The Handoff Problem
Most diligence engagements end with a report. The deal team reads it, negotiates accordingly, and closes. Then the report goes to the portfolio company’s leadership team—who weren’t in the room, don’t know the diligence principal, and may not agree with the findings.
Even when the findings are accurate, the translation loss is enormous. A 200-page report written for a deal team doesn’t map cleanly to a 100-day execution plan for a CTO. Priorities that were obvious during diligence become ambiguous once the report changes hands. The nuance of what’s critical versus what’s cosmetic—the kind of judgment that only comes from having read the codebase yourself—doesn’t survive a PDF.
The result: findings sit in a drawer. Remediation happens reactively—when something breaks—rather than proactively, before it costs money or creates risk.
This is the structural problem with separating assessment from execution. The 100-day plan becomes a 300-day plan. The value creation thesis erodes.
What Operator-Led Post-Close Looks Like
The person who identified the risk owns the fix. No re-learning, no re-assessment, no “getting up to speed.” The context that informed the diligence findings—the codebase, the infrastructure, the team dynamics, the technical debt decisions—carries directly into execution. Day One starts at full velocity.
Identify the highest-impact, lowest-effort remediations. Deploy enterprise WAFs, fix hard-coded credentials, eliminate orphaned cloud resources, establish basic monitoring. These are the items that demonstrate momentum to the board and build trust with the portfolio company’s engineering team—critical for everything that follows.
Cloud cost optimization—reserved instances, CDN reconfiguration, compute right-sizing. Security architecture—authentication modernization, network segmentation. CI/CD and deployment automation. Database optimization. These are the foundational changes that compound over the hold period and create durable operational improvements.

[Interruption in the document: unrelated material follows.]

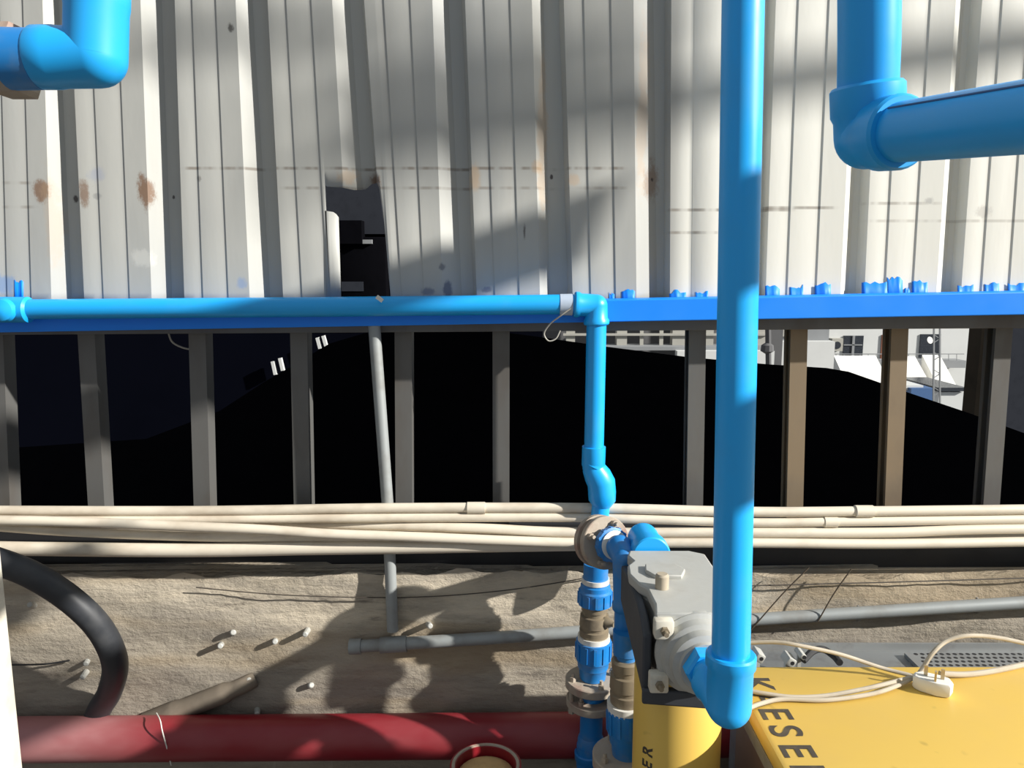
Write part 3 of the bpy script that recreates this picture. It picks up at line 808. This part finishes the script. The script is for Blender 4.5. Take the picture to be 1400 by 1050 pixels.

AI deployment where it creates durable product advantage. Infrastructure modernization that enables faster feature development. Technical integration for roll-up strategies. This is where post-close execution transitions from risk mitigation to enterprise value creation—the work that shows up in the next exit’s diligence as a strength, not a finding.
Execution Areas
CDN reconfiguration, compute right-sizing, reserved instance strategy, logging cost reduction. Typical impact: 30–60% cost reduction on targeted services. These savings flow directly to EBITDA and are often the fastest path to demonstrating post-close value creation.
WAF deployment, authentication modernization, credential rotation, network segmentation, vulnerability remediation. Closes security gaps that often persist from company founding—gaps that are tolerable at startup scale but become material risk in a PE-owned asset.
Document ingestion, classification, agentic workflows. Building AI capabilities the team can maintain and extend independently. Not wrapping API calls—building durable systems on client infrastructure that create defensible product advantage and compound over time.
Region migrations, disaster recovery, CI/CD pipeline automation, environment parity. The foundation for everything else. Without reliable infrastructure, cost optimization is fragile, security is incomplete, and AI deployment is premature.
Why Every Client Retains Post-Close
100% of diligence clients to date have retained Blackmere for post-close execution. This is not an upsell or a bundled offering. Each post-close engagement is a separate decision made after the deal closes, by the deal team and portfolio company leadership independently.
The reason is simple: the principal who mapped the risk landscape is the most efficient person to execute against it. Re-hiring means re-learning, and time is the scarcest resource in a 100-day plan.
The economics are straightforward: a new team needs weeks to achieve the context the diligence principal already has. In a compressed post-close timeline, those weeks are the difference between hitting the 100-day milestones and missing them.